Steelmaking momentum stalls in US

Steelmaking momentum stalls in US

Output figures in the Great Lakes region are declining; senators push for import restrictions.

April 7, 2017
Recycling Today Staff

Steel output in the United States declined in the final week of March compared with the week before, potentially signaling a stall in the sector’s momentum, which had been characterized by rising output through much of 2017’s first quarter.


The Washington-based American Iron and Steel Institute (AISI) has reported domestic steel output of 1.69 million tons in the week ending April 1, 2017. That output figure is down by 1.9 percent compared with the 1.72 million tons produced the week before. The sector’s mill capacity rate also dropped from 72.8 percent the week ending March 25, 2017, to 71.4 percent the following week.


An online report from the Munster, Indiana-based Northwest Indiana Times takes a closer look at the output figures for the AISI’s Great Lakes region.


According to the newspaper, the 657,000 tons of output in the Great Lakes region in the week ending April 1, 2017, was down 1.35 percent from the 666,000 tons produced the week before. The report says it marks the third consecutive week of declining output in the Great Lakes region.


Low-cost steel imports from China continue to receive much of the blame for America’s sub-75 percent mill capacity rate. In its analysis of the month of March 2017, AISI says imported steel accounted for 26 percent of overall U.S. market share, but Turkey, South Korea and Japan were the largest volume shippers of that steel, not China.


As President Trump prepares to meet with China’s President Xi Jinping, eight U.S. senators have sent the president a request to enforce restrictions on low-cost steel imports.


The senators (from Illinois, Michigan, Minnesota, Missouri, Pennsylvania and West Virginia) wrote a letter to President Trump April 5, 2017, “to urge [him] to address Chinese steel dumping and overcapacity during your meeting with Chinese President Xi Jinping next week.”
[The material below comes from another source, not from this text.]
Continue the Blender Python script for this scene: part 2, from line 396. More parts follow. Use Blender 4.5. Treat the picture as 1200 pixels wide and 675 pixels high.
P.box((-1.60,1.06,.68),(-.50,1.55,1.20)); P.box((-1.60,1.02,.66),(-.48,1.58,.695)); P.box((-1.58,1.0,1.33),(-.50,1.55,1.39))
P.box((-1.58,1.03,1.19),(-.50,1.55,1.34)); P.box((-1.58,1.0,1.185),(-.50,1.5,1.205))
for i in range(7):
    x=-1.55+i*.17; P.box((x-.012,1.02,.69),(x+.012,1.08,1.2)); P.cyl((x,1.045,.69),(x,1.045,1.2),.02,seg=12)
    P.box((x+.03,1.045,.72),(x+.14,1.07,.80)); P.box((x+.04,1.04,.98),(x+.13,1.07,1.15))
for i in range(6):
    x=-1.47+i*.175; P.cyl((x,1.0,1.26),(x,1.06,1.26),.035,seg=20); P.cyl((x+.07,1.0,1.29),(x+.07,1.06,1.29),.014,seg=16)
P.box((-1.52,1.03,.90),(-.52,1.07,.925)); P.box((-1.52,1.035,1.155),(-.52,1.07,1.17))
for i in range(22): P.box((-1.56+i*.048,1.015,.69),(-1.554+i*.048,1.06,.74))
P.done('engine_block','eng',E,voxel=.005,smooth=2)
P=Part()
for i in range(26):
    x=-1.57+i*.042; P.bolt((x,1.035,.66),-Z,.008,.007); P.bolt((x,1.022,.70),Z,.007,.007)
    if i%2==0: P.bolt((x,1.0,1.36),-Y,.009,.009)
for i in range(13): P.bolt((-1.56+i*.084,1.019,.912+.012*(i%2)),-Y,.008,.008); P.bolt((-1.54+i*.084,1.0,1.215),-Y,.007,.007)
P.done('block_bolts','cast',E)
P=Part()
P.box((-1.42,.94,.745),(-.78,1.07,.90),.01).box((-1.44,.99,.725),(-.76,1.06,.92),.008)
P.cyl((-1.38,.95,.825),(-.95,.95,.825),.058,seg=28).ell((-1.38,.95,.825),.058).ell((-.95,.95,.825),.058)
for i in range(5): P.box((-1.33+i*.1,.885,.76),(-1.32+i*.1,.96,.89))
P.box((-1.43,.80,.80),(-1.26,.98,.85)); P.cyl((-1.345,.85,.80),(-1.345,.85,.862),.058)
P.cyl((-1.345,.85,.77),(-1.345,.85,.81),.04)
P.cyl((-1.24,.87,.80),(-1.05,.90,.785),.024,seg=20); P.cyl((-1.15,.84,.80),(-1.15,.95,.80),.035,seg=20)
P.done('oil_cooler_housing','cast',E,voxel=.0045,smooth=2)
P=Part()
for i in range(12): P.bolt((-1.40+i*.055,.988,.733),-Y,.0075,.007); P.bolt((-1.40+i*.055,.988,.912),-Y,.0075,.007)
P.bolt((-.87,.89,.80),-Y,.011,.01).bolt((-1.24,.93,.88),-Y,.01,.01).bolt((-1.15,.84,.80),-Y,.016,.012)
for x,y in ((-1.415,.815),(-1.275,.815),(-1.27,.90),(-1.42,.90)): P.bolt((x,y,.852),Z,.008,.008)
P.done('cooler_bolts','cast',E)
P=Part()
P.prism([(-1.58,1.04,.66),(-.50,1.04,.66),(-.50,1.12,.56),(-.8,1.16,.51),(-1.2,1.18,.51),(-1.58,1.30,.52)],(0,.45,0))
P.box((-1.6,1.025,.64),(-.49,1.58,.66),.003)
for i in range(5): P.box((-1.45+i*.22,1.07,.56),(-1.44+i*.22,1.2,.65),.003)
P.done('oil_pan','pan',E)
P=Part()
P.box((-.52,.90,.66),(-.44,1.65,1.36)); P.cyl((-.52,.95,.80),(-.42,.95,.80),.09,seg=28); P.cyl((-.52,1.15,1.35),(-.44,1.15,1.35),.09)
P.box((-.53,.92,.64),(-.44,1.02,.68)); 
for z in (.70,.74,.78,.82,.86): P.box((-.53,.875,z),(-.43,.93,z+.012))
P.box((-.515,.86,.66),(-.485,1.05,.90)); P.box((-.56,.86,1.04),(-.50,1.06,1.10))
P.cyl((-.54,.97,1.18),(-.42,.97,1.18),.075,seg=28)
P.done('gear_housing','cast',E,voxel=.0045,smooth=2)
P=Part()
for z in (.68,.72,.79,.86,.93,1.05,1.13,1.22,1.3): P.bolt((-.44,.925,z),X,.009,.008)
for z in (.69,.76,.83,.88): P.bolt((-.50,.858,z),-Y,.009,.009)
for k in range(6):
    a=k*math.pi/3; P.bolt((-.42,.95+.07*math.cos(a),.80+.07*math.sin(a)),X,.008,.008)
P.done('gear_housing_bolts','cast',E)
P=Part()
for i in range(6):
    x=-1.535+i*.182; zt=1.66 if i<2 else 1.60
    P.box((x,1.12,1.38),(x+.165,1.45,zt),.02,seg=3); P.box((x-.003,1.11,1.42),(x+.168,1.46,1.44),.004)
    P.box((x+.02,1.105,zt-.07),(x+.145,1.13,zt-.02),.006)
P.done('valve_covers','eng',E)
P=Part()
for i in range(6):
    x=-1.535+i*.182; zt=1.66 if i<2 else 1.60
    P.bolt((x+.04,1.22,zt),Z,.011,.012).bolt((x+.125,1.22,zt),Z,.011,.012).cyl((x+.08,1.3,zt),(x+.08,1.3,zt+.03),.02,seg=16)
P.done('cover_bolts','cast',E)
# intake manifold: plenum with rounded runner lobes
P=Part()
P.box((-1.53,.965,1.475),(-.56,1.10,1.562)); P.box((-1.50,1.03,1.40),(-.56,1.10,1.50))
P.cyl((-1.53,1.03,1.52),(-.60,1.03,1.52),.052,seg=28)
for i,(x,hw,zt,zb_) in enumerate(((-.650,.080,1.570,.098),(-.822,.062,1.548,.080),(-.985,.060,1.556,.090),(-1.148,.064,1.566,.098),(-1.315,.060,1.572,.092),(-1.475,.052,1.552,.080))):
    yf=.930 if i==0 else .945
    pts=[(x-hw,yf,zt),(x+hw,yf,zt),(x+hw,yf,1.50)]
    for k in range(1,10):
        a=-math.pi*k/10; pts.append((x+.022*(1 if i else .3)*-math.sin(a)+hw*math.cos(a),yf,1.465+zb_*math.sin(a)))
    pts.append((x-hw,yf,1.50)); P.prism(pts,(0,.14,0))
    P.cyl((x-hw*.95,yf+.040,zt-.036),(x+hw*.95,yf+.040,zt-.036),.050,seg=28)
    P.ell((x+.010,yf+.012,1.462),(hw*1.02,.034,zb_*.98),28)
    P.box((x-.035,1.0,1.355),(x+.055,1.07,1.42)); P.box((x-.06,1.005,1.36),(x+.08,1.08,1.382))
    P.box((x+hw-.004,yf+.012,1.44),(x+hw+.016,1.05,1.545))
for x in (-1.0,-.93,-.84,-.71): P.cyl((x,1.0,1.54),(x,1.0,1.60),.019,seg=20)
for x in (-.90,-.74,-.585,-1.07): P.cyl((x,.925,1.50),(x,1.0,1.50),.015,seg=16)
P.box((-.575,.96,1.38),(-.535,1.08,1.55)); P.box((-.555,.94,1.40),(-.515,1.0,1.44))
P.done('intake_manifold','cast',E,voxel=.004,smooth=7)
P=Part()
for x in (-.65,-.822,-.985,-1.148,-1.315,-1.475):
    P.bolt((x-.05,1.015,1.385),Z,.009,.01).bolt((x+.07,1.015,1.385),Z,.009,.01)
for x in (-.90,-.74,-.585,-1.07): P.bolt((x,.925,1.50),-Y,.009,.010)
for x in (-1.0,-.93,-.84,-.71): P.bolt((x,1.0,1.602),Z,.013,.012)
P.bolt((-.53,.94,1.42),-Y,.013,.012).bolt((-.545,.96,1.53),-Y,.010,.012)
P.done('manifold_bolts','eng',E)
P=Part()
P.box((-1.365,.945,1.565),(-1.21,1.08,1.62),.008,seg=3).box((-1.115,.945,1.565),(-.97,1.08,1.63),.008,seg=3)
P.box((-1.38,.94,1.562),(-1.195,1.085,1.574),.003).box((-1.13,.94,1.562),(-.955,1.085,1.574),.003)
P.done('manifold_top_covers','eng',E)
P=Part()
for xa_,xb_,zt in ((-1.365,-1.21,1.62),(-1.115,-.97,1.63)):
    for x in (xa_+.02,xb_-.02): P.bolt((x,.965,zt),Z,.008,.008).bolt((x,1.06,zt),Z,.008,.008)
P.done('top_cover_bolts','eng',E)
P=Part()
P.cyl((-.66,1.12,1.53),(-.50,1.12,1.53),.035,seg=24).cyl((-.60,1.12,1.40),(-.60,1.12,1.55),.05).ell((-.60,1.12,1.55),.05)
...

The text of the letter, available on the website of Sen. Amy Klobuchar (D-MN), also states in part, “China produces half of the world’s steel supply and [its] production is heavily subsidized. The impact of Chinese steel produced with these unfair methods of competition and other illegal practices has profoundly harmful impacts on our national economic health and our nation’s national security interests.”